--- BEGIN Dataset extract ---
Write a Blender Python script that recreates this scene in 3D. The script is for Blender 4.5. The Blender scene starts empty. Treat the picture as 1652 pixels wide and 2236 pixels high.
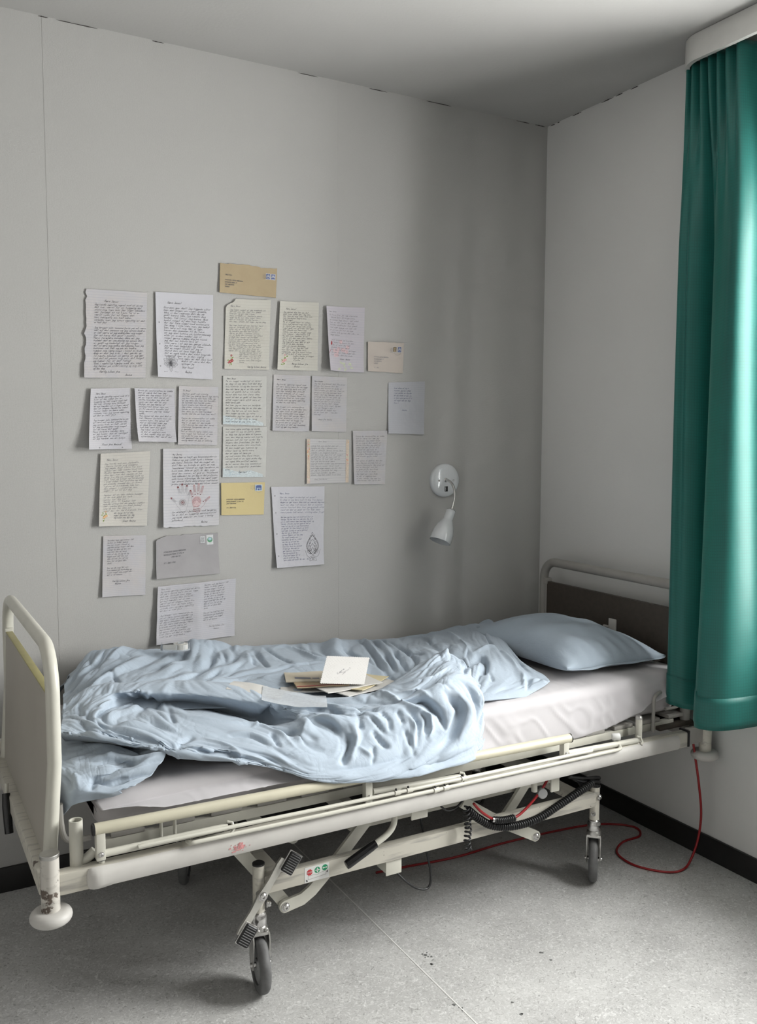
import bpy, bmesh, math, random
import numpy as np
from mathutils import Vector, Matrix, Euler

random.seed(7)
rng = np.random.default_rng(11)
scene = bpy.context.scene
COL = scene.collection
R = math.radians

# ------------------------------------------------------------------ camera
# world: back wall is y = 0, right wall is x = 0, floor z = 0; the room lies at x < 0, y < 0
cam_d = bpy.data.cameras.new('camera')
cam_o = bpy.data.objects.new('camera', cam_d)
COL.objects.link(cam_o)
cam_d.sensor_fit = 'HORIZONTAL'
cam_d.sensor_width = 36.0
cam_d.lens = 36.0 * 1945.0 / 1652.0
cam_d.clip_start = 0.05
PITCH, YAW, ROLL = 0.08560924, 0.51092011, 0.00304196
_f = Vector((math.sin(YAW) * math.cos(PITCH), math.cos(YAW) * math.cos(PITCH), -math.sin(PITCH)))
_r = Vector((math.cos(YAW), -math.sin(YAW), 0))
_u = _r.cross(_f)
_r2 = math.cos(ROLL) * _r + math.sin(ROLL) * _u
_u2 = -math.sin(ROLL) * _r + math.cos(ROLL) * _u
_m = Matrix((_r2, _u2, -_f)).transposed().to_4x4()
_m.translation = (-2.585, -3.124, 1.532)
cam_o.matrix_world = _m
scene.camera = cam_o

# ------------------------------------------------------------------ daylight
CEIL = 2.8675
WIN = (-2.45, -1.18, 0.88, 2.42)          # window opening in the right wall: y0, y1, z0, z1
world = bpy.data.worlds.new('overcast_sky')
scene.world = world
world.use_nodes = True
wn = world.node_tree.nodes
wl = world.node_tree.links
bg = wn['Background']
bg.inputs['Color'].default_value = (1.0, 0.975, 0.965, 1)
bg.inputs['Strength'].default_value = 36.0
pl = bpy.data.lights.new('window_portal', 'AREA')
pl.shape = 'RECTANGLE'
pl.size = WIN[3] - WIN[2]
pl.size_y = WIN[1] - WIN[0]
pl.cycles.is_portal = True
po = bpy.data.objects.new('window_portal', pl)
COL.objects.link(po)
po.matrix_world = Matrix.Translation((0.31, (WIN[0] + WIN[1]) / 2, (WIN[2] + WIN[3]) / 2)) @ Euler((0, R(90), 0)).to_matrix().to_4x4()

vs = scene.view_settings
vs.view_transform = 'Standard'
vs.look = 'None'
vs.gamma = 1.0
vs.exposure = -0.22
vs.use_curve_mapping = False
try:
    scene.cycles.use_denoising = True
    scene.cycles.max_bounces = 6
    scene.cycles.diffuse_bounces = 2
    scene.cycles.transparent_max_bounces = 16
    scene.cycles.sample_clamp_indirect = 6.0
except Exception:
    pass

# ------------------------------------------------------------------ material helpers
MATS = {}

def new_mat(name):
    m = bpy.data.materials.new(name)
    m.use_nodes = True
    nt = m.node_tree
    b = nt.nodes['Principled BSDF']
    MATS[name] = m
    return m, nt, b

def nd(nt, t, **kw):
    n = nt.nodes.new(t)
    for k, v in kw.items():
        if k in n.inputs:
            n.inputs[k].default_value = v
        else:
            setattr(n, k, v)
    return n

def col4(c):
    return (c[0], c[1], c[2], 1.0)

def ramp(nt, stops):
    n = nt.nodes.new('ShaderNodeValToRGB')
    e = n.color_ramp.elements
    e[0].position, e[0].color = stops[0][0], col4(stops[0][1])
    e[1].position, e[1].color = stops[-1][0], col4(stops[-1][1])
    for p, c in stops[1:-1]:
        x = e.new(p)
        x.color = col4(c)
    return n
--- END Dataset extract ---
[Exercise requirements] Pictures stay out. Print the data exactly, from its first line through the line containing "po.matrix_world = Matrix.Translation((0.31, (WIN[0]".

[Complete response]
Write a Blender Python script that recreates this scene in 3D. The script is for Blender 4.5. The Blender scene starts empty. Treat the picture as 1652 pixels wide and 2236 pixels high.
import bpy, bmesh, math, random
import numpy as np
from mathutils import Vector, Matrix, Euler

random.seed(7)
rng = np.random.default_rng(11)
scene = bpy.context.scene
COL = scene.collection
R = math.radians

# ------------------------------------------------------------------ camera
# world: back wall is y = 0, right wall is x = 0, floor z = 0; the room lies at x < 0, y < 0
cam_d = bpy.data.cameras.new('camera')
cam_o = bpy.data.objects.new('camera', cam_d)
COL.objects.link(cam_o)
cam_d.sensor_fit = 'HORIZONTAL'
cam_d.sensor_width = 36.0
cam_d.lens = 36.0 * 1945.0 / 1652.0
cam_d.clip_start = 0.05
PITCH, YAW, ROLL = 0.08560924, 0.51092011, 0.00304196
_f = Vector((math.sin(YAW) * math.cos(PITCH), math.cos(YAW) * math.cos(PITCH), -math.sin(PITCH)))
_r = Vector((math.cos(YAW), -math.sin(YAW), 0))
_u = _r.cross(_f)
_r2 = math.cos(ROLL) * _r + math.sin(ROLL) * _u
_u2 = -math.sin(ROLL) * _r + math.cos(ROLL) * _u
_m = Matrix((_r2, _u2, -_f)).transposed().to_4x4()
_m.translation = (-2.585, -3.124, 1.532)
cam_o.matrix_world = _m
scene.camera = cam_o

# ------------------------------------------------------------------ daylight
CEIL = 2.8675
WIN = (-2.45, -1.18, 0.88, 2.42)          # window opening in the right wall: y0, y1, z0, z1
world = bpy.data.worlds.new('overcast_sky')
scene.world = world
world.use_nodes = True
wn = world.node_tree.nodes
wl = world.node_tree.links
bg = wn['Background']
bg.inputs['Color'].default_value = (1.0, 0.975, 0.965, 1)
bg.inputs['Strength'].default_value = 36.0
pl = bpy.data.lights.new('window_portal', 'AREA')
pl.shape = 'RECTANGLE'
pl.size = WIN[3] - WIN[2]
pl.size_y = WIN[1] - WIN[0]
pl.cycles.is_portal = True
po = bpy.data.objects.new('window_portal', pl)
COL.objects.link(po)
po.matrix_world = Matrix.Translation((0.31, (WIN[0] + WIN[1]) / 2, (WIN[2] + WIN[3]) / 2)) @ Euler((0, R(90), 0)).to_matrix().to_4x4()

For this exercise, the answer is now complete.